| TASK DIRECTIONS |
Search the data for the word "this" and copy every line that contains it.

| DATA LISTING |
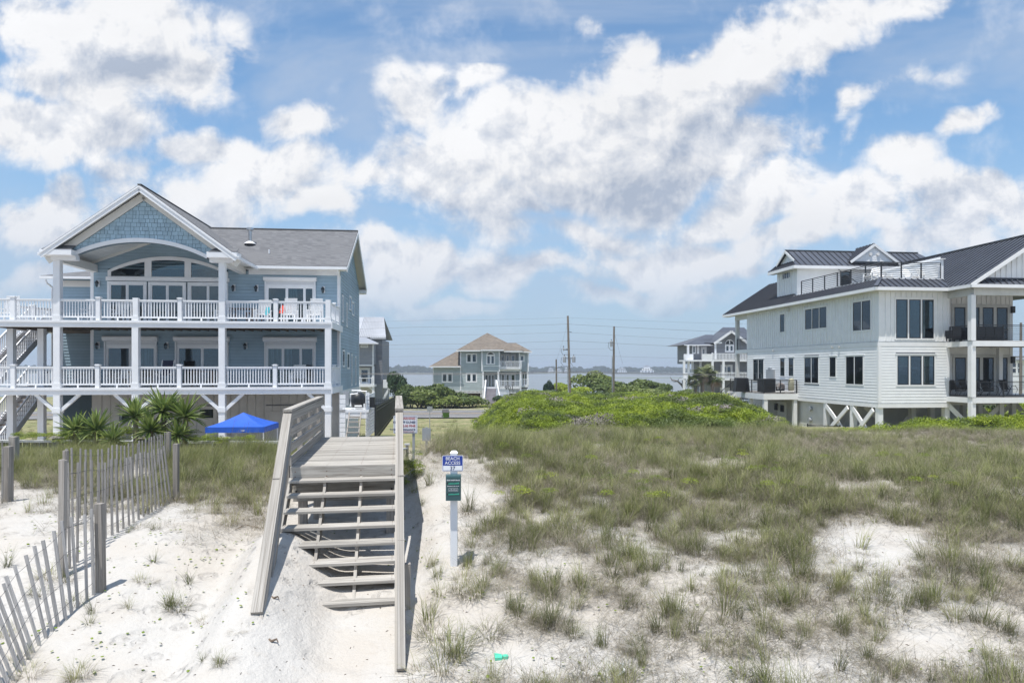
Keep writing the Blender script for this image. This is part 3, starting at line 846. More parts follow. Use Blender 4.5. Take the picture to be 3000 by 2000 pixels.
# wall lanterns
def lantern(a, z, stain=False):
    q = MB(HL); F.mbox(q, a - .055, a + .055, .0, .05, z + .02, z + .34)
    for k in range(5):
        t0 = math.pi * k / 5; t1 = math.pi * (k + 1) / 5
    B = q.build('wall_lantern', M['white_trim'])
    q = MB(HL); c = F.P(a - .03, .16, z + .15)
    q.tube([(c[0], c[1], z + .26), (c[0], c[1], z + .30), (c[0], c[1], z + .20), (c[0], c[1], z + .17)], [.02, .03, .085, .09], 10)
    q.tube([F.P(a - .03, .03, z + .24), F.P(a - .03, .10, z + .30), F.P(a - .03, .16, z + .28)], .018, 6)
    q.build('lamp_hood', M['black_metal'], B)
    q = MB(HL); q.tube([(c[0], c[1], z + .17), (c[0], c[1], z + .05), (c[0], c[1], z)], [.055, .055, .03], 10); q.build('lamp_glass', M['window_glass'], B)
    q = MB(HL)
    for zz in (z + .12, z + .06): q.tube([(c[0] + .062 * math.cos(t), c[1] + .062 * math.sin(t), zz) for t in np.linspace(0, 2 * math.pi, 11)], .008, 5, False)
    for t in np.linspace(0, 2 * math.pi, 6, endpoint=False): q.tube([(c[0] + .062 * math.cos(t), c[1] + .062 * math.sin(t), z + .17), (c[0] + .03 * math.cos(t), c[1] + .03 * math.sin(t), z - .01)], .007, 4)
    q.build('lamp_cage', M['black_metal'], B)
for px, py in ((290, 846), (687, 854), (754, 854), (949, 856)): lantern(U(px), Zf(py))
for px, py in ((290, 1023), (491, 1023), (722, 1023)): lantern(U(px), Zf(py))
# conduit lines from lantern to shutter
for pa, pb, py in ((295, 310, 1013), (496, 516, 1013), (728, 776, 1013), (760, 778, 838)):
    F.box('conduit', M['white_trim'], U(pa), U(pb), .0, .02, Zf(py) - .012, Zf(py) + .012)

# decks
def deck(u0, u1, v0, v1, ztop, name):
    mb = MB(HL); mb.box(u0, u1, v0, v1, ztop - .05, ztop); D = mb.build(name, M['white_trim'])
    mb = MB(HL)
    mb.box(u0, u1, v0 + .18, v1, ztop - .09, ztop - .052)
    for u in np.arange(u0 + .2, u1, .42): mb.box(u, u + .045, v0 + .2, v1, ztop - .28, ztop - .09)
    o = mb.build('joist', M['deck_under'], D); o['kind'] = 'stuff'
    box(HL, 'fascia_board', M['white_trim'], u0, u1, v0 - .02, v0 + .02, ztop - .10, ztop - .0, D)
    box(HL, 'beam', M['white_trim'], u0, u1, v0 + .02, v0 + .16, ztop - .30, ztop - .10, D)
    return D
U0 = FL.u(-70, 0)
DU = deck(U0, .16, -.16, VW, ZU, 'upper_deck')
DL = deck(U0, .16, -.16, VW, ZLO, 'lower_deck')
for D, zz in ((DU, ZU), (DL, ZLO)):
    box(HL, 'fascia_board', M['white_trim'], .161, .20, -.18, VW - .02, zz - .30, zz, D)
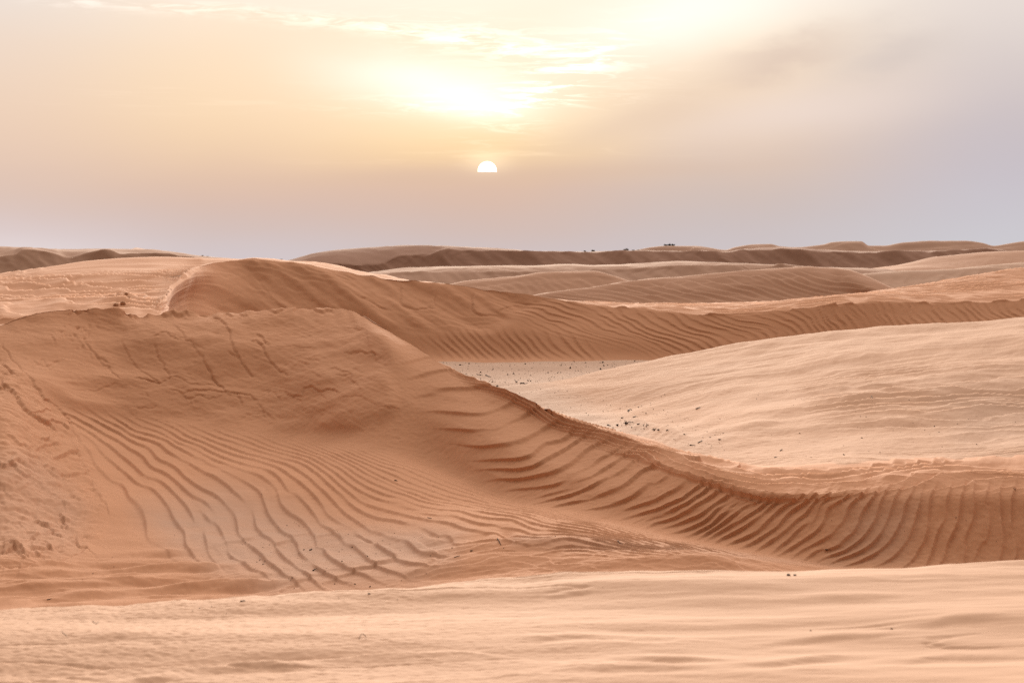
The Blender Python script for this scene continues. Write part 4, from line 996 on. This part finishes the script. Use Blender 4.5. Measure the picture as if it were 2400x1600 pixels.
# ---- scattered plant litter, far too many bits to count
def litter(label, key, n, area, seed, smin, smax, dens=None):
    r = np.random.default_rng(seed); V, Fc = [], []
    P, PY, PX = SHEETS[KEY[key]]
    made = 0; poly = np.array(area, float); lo, hi = poly.min(0), poly.max(0)
    while made < n:
        x, y = r.uniform(lo[0], hi[0]), r.uniform(lo[1], hi[1])
        if poly_mask(np.array([x]), np.array([y]), area, 6.)[0] < r.random(): continue
        if dens and r.random() > dens(x, y): continue
        made += 1
        c = stand_on(KEY[key], x, y); c[0] = (x - CX) / F * c[1]
        L = r.lognormal(math.log(smin), .55); L = min(L, smax); w = L * r.uniform(.18, .6); th = r.uniform(0, math.pi)
        a = np.array([math.cos(th), math.sin(th), r.normal(0, .15)]) * L / 2; b = np.array([-math.sin(th), math.cos(th), 0]) * w / 2; u = np.array([0, 0, w * .8])
        c[2] += w * .1; k = len(V)
        V += [c - a - b*.4, c - a*.2 - b, c + a, c - a*.1 + b, c - a*.3 + u, c + a*.5 + u*.8]
        Fc += [(k+a_, k+b_, k+c_) for a_, b_, c_ in ((0,1,4),(1,5,4),(1,2,5),(2,3,5),(3,4,5),(3,0,4),(0,3,1),(3,2,1))]
    o = mesh_obj('plant_litter', V, Fc, WOOD, label); o['kind'] = 'stuff'
litter('dark plant litter scattered over the flat pale floor', 'P', 460, [(1010, 846), (1560, 846), (1500, 862), (1290, 905), (1190, 912), (1090, 880), (1030, 855)], 1, .026, .09)
litter('dark plant litter on the lower bright slope behind the crest', 'C', 330, [(1190, 920), (1300, 905), (1450, 930), (1560, 960), (1700, 1010), (1690, 1060), (1600, 1060), (1500, 1030), (1350, 985), (1250, 945)], 2, .015, .05)
litter('dark plant litter dotted over the right slope', 'C', 150, [(1500, 920), (2000, 880), (2400, 980), (2400, 1090), (1900, 1090), (1640, 1060)], 3, .014, .035)
litter('dark plant litter on the pale hollow floor', 'B', 330, [(560, 1270), (700, 1200), (900, 1230), (1100, 1265), (1090, 1310), (1000, 1340), (980, 1372), (700, 1385), (600, 1340)], 4, .0085, .024)
litter('dark plant litter sprinkled over the rippled hollow', 'B', 70, [(20, 1180), (300, 1100), (900, 1100), (1500, 1240), (2300, 1150), (2380, 1300), (1500, 1300), (700, 1300), (60, 1400)], 5, .009, .02)
litter('dark plant litter along the foreground crest', 'A', 70, [(0, 1432), (500, 1414), (900, 1390), (1500, 1362), (1500, 1378), (900, 1412), (500, 1440), (0, 1470)], 6, .005, .01)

| EXERCISE RESULT |
Keep writing the Blender script for this image. This is part 3, starting at line 846. More parts follow. Use Blender 4.5. Take the picture to be 3000 by 2000 pixels.
The Blender Python script for this scene continues. Write part 4, from line 996 on. This part finishes the script. Use Blender 4.5. Measure the picture as if it were 2400x1600 pixels.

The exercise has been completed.